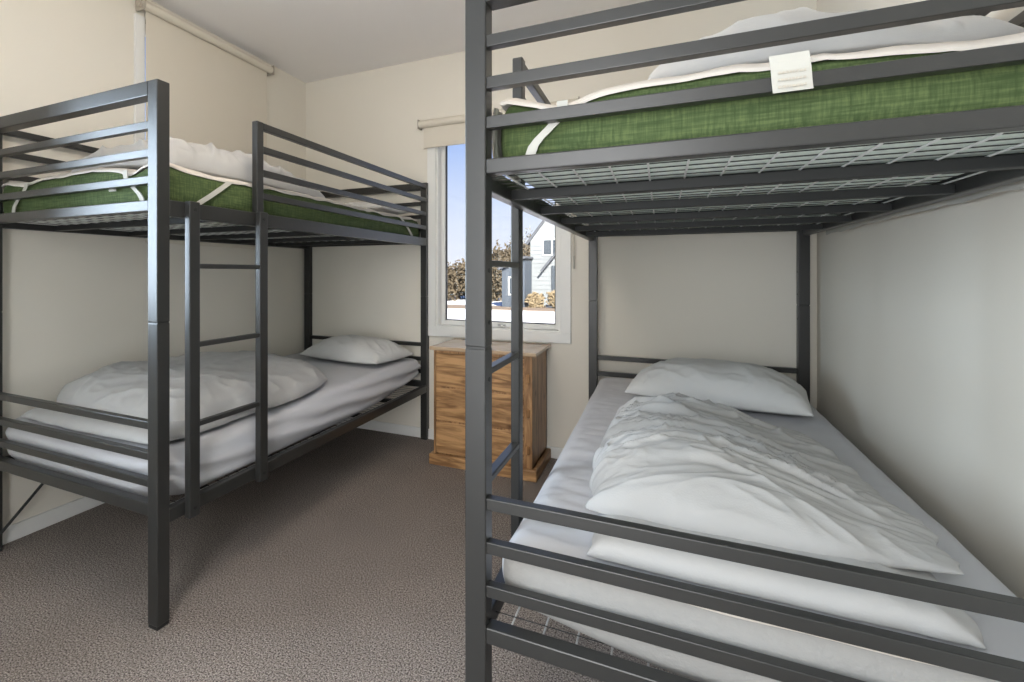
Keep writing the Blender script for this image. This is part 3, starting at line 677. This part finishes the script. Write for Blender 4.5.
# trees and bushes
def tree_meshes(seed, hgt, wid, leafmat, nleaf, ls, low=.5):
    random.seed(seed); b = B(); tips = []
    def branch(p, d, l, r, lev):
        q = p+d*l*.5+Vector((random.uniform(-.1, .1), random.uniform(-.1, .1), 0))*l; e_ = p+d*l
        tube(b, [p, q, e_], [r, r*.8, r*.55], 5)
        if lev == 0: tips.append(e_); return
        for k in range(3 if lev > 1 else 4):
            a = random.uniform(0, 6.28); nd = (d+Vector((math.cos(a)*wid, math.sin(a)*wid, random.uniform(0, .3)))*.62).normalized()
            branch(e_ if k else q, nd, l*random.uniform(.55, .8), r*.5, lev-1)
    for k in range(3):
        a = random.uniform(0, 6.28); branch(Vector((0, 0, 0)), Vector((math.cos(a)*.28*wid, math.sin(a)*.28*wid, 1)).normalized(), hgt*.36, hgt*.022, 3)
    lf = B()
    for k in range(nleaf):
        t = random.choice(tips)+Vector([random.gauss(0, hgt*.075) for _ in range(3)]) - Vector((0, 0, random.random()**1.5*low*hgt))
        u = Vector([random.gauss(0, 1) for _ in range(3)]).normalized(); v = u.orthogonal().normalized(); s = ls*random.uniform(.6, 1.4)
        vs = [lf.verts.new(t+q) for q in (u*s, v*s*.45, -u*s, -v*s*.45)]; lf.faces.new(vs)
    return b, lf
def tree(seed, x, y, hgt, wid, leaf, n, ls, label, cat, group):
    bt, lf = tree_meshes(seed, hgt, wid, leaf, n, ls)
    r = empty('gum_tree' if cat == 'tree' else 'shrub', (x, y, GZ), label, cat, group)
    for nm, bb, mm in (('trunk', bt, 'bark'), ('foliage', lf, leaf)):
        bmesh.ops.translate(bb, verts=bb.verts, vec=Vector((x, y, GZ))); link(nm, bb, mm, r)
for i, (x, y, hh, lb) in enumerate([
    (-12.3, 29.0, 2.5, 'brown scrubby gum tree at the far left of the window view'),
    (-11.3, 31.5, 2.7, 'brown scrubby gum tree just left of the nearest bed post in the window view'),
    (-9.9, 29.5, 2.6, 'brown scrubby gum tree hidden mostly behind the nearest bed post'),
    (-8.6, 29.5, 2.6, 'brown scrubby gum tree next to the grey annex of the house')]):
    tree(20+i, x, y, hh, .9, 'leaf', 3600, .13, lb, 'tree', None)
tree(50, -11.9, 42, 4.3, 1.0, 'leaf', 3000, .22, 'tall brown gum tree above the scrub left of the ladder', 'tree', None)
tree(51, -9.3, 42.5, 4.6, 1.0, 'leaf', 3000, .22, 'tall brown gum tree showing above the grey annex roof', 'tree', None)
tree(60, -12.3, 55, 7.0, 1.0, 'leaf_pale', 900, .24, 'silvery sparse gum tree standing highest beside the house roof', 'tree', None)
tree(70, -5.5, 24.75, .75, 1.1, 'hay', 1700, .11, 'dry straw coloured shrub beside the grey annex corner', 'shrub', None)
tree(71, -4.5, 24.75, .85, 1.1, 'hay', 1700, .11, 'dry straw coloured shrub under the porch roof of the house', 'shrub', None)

════════════════════

# [Problem to work on]
Copy each line above precisely, dropping the pictures.

# [Problem solution]
Keep writing the Blender script for this image. This is part 3, starting at line 677. This part finishes the script. Write for Blender 4.5.
# trees and bushes
def tree_meshes(seed, hgt, wid, leafmat, nleaf, ls, low=.5):
    random.seed(seed); b = B(); tips = []
    def branch(p, d, l, r, lev):
        q = p+d*l*.5+Vector((random.uniform(-.1, .1), random.uniform(-.1, .1), 0))*l; e_ = p+d*l
        tube(b, [p, q, e_], [r, r*.8, r*.55], 5)
        if lev == 0: tips.append(e_); return
        for k in range(3 if lev > 1 else 4):
            a = random.uniform(0, 6.28); nd = (d+Vector((math.cos(a)*wid, math.sin(a)*wid, random.uniform(0, .3)))*.62).normalized()
            branch(e_ if k else q, nd, l*random.uniform(.55, .8), r*.5, lev-1)
    for k in range(3):
        a = random.uniform(0, 6.28); branch(Vector((0, 0, 0)), Vector((math.cos(a)*.28*wid, math.sin(a)*.28*wid, 1)).normalized(), hgt*.36, hgt*.022, 3)
    lf = B()
    for k in range(nleaf):
        t = random.choice(tips)+Vector([random.gauss(0, hgt*.075) for _ in range(3)]) - Vector((0, 0, random.random()**1.5*low*hgt))
        u = Vector([random.gauss(0, 1) for _ in range(3)]).normalized(); v = u.orthogonal().normalized(); s = ls*random.uniform(.6, 1.4)
        vs = [lf.verts.new(t+q) for q in (u*s, v*s*.45, -u*s, -v*s*.45)]; lf.faces.new(vs)
    return b, lf
def tree(seed, x, y, hgt, wid, leaf, n, ls, label, cat, group):
    bt, lf = tree_meshes(seed, hgt, wid, leaf, n, ls)
    r = empty('gum_tree' if cat == 'tree' else 'shrub', (x, y, GZ), label, cat, group)
    for nm, bb, mm in (('trunk', bt, 'bark'), ('foliage', lf, leaf)):
        bmesh.ops.translate(bb, verts=bb.verts, vec=Vector((x, y, GZ))); link(nm, bb, mm, r)
for i, (x, y, hh, lb) in enumerate([
    (-12.3, 29.0, 2.5, 'brown scrubby gum tree at the far left of the window view'),
    (-11.3, 31.5, 2.7, 'brown scrubby gum tree just left of the nearest bed post in the window view'),
    (-9.9, 29.5, 2.6, 'brown scrubby gum tree hidden mostly behind the nearest bed post'),
    (-8.6, 29.5, 2.6, 'brown scrubby gum tree next to the grey annex of the house')]):
    tree(20+i, x, y, hh, .9, 'leaf', 3600, .13, lb, 'tree', None)
tree(50, -11.9, 42, 4.3, 1.0, 'leaf', 3000, .22, 'tall brown gum tree above the scrub left of the ladder', 'tree', None)
tree(51, -9.3, 42.5, 4.6, 1.0, 'leaf', 3000, .22, 'tall brown gum tree showing above the grey annex roof', 'tree', None)
tree(60, -12.3, 55, 7.0, 1.0, 'leaf_pale', 900, .24, 'silvery sparse gum tree standing highest beside the house roof', 'tree', None)
tree(70, -5.5, 24.75, .75, 1.1, 'hay', 1700, .11, 'dry straw coloured shrub beside the grey annex corner', 'shrub', None)
tree(71, -4.5, 24.75, .85, 1.1, 'hay', 1700, .11, 'dry straw coloured shrub under the porch roof of the house', 'shrub', None)